Labor-Management Conflicts

Imagine that you are the person designated by the union to represent it with negotiations with the company. The relationship between workers and the company, which is an airline, is based upon a collective bargaining agreement. A collective bargaining agreement is an agreement between the union and the company. It addresses things such as wages, working hours, overtime and benefits.

The agreement is set to expire soon, and negotiations are underway for a new agreement. The airline is pleading poverty due to increased fuel expenses, a recent airfare war with competitors and a general decline in air travel since the last collective bargaining agreement was inked.

The union has complaints of its own. The membership agreed to certain wage and benefit concessions during the last round of negotiations because the company was struggling. It is aware that the airline issued dividends to its shareholders for the past few years and that certain upper level managers have received seven-figure bonuses. It is not in a mood to make further concessions.

Your job is to advance the interest of the union membership in your negotiations with management. You have several tactics at your disposal to resolve the current conflict and get a new collective bargaining agreement acceptable to the union.

Bargaining Approaches

You and your management counterpart can utilize a few different bargaining approaches. You could use a distributive bargaining approach, which is an approach that is often used during conflicts. In distributive bargaining, you are usually bargaining over such things as wages because it's often a zero-sum game - one side's gain results in another side's loss. In other words, if the union gets a wage increase for members, it means management will have less money for other things, such as dividend distributions to its shareholders. Your goal in distributive bargaining is to win as much as you can for the union. You don't care about the other side.
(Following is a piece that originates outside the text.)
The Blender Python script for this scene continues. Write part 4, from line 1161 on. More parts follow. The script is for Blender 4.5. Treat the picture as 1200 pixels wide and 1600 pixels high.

Another negotiation tactic is integrative bargaining. You can use this approach when multiple issues are on the table, such as wages, benefits and working conditions. In integrative bargaining, you and your counterpart across the table try to develop an agreement that is mutually beneficial for union members and the company.

You try to come up with an agreement where both parties get something out of the deal, which is why you need multiple issues. You engage in horse-trading - giving and taking on different issues so that everyone can gain some satisfaction from the end result. For example, workers may take a smaller wage increase in exchange for a better healthcare package.

Sometimes fences need to be mended before meaningful negotiations can start. Attitudinal restructuring is a tactic that you can use to heal some wounds, build some trust and good feelings. The objective is to create a negotiating environment where an agreement can be reached. Conflict isn't always just between labor and management; it can also exist within the union and within management. Different union membership groups may have slightly different interests.

For example, the interests of members near retirement are probably different than the interests of young workers. In intra-organizational bargaining, you are basically trying to build a consensus among the union membership so that you will have a united front. Management will be doing the same thing.

Outside Help - Mediation and Arbitration

Sometimes help is needed to push through an impasse in conflict resolution. You can tap the Federal Mediation and Conciliation Service for assistance. It will provide mediators to help you and your counterpart with negotiations. A mediator will try to help the parties reach an agreement but will not impose a solution upon the parties.

Even when a collective bargaining agreement is reached, conflicts may still arise about implementation, interpretation and violations of the contract. The collective bargaining agreement will usually outline the procedure used to resolve these disputes - called grievance procedures.